Extracts from The Boys’ Brigade Gazette 1st October 1908: Never before in the history of the Brigade has there been such a mass of Boys brought together and deep the regrets, though quiet the determination to face the worst and triumph over circumstances when we realised that rain, almost unceasing rain, was inevitable. Twenty minutes only were allowed to get all in readiness for the Royal Salute. Less than twenty minutes were required, which spoke volumes for the military capacity of the Commanding Officer, Captain W A Smith his Chief Staff Officer, Captain W G Macalister and his trusty subordinate Commanders. As the score or so of mounted Officers moved about, the trained soldier was clearly seen under the garb of the BB: and their smart salute after the C.O. had had his say and dismissed them to their commands, was an object lesson to the younger Company Officers.

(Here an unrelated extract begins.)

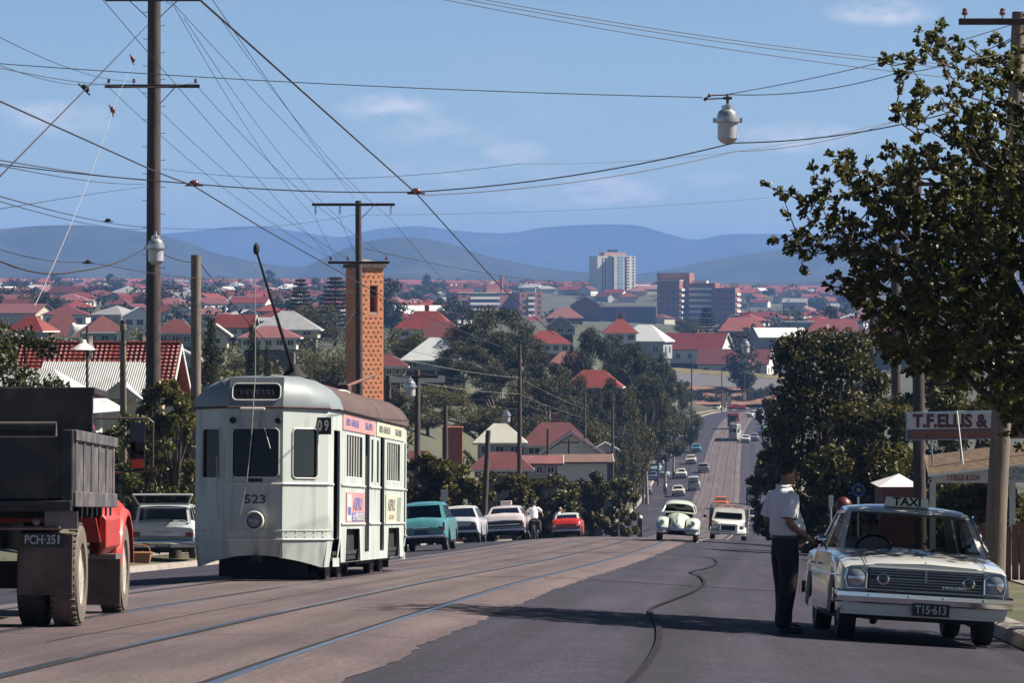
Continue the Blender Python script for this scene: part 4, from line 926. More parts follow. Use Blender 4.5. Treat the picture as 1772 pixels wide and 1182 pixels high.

Punctually the Royal Soldier came on the ground proudly the Boys responded to the order, and lustily the bands struck up when the command was given: “Royal Salute – Present Arms”. Then came that wonderful March-Past. Headed by the “Signallers” closely followed by the pattern on which the whole fabric has been moulded, the well-known “1st Glasgow”. Company after Company, Battalion after Battalion came swinging past to the music of the massed bands. For nearly half an hour that stream of Boys flowed on, till the smart ambulance party with their stretchers brought up the rear. It was interesting to note that on this historic occasion the Colours were carried by Lieutenant G Stanley Smith, son of our Founder.

A special word of commendation must be given to the Bands. The three massed bands, each about 80 to 100 strong, played alternately without breaking time for a single beat till all fifteen Battalions had gone past. The marching was excellent, whether we looked at those big quarter columns doing their wheel, or the same columns marching steadily past the saluting point. And now came the sight of the day. Heedless of rain, of mud, of fatigue, as brisk and erect as though they had newly paraded on a sunny day at their own headquarters, the living field of ten thousand Boys moved forward in perfect unison to the “Advance in Review Order”. What a sight what an inspiration.

Before leaving the parade ground, His Royal Highness having summoned Captain Smith and the other mounted Officers, said:- “I have called you together for the purpose of expressing to you in a very few words the great pleasure and gratification that it has given to me to have an opportunity of holding this Review and of seeing the excellent work of all ranks. I assure you I most deeply appreciate the devotion and zeal which has animated you and those serving under you by which this great movement, so filled with promise for the moral welfare and development of the youth of our Empire, has attained such a state of perfection. I hope and feel sure that your efforts will be attended by the same ever-increasing success that has been yours during the past 25 years since the foundation of the movement. I purpose publishing an Order, which I hope you will convey to all ranks under your command, telling them how pleased I am to have had this opportunity of seeing them. In conclusion gentlemen, I can only thank you, and say that it has given me very great pleasure to come here today, and I hope neither you nor the rank and file will be any the worse for of the ducking which I am afraid you have got this afternoon”

At the close of the Prince’s speech, the Commanding Officer called for “Three Cheers for the King” and no one who was present can ever forget the unbounded enthusiasm with which the Boys of the Brigade responded to the call.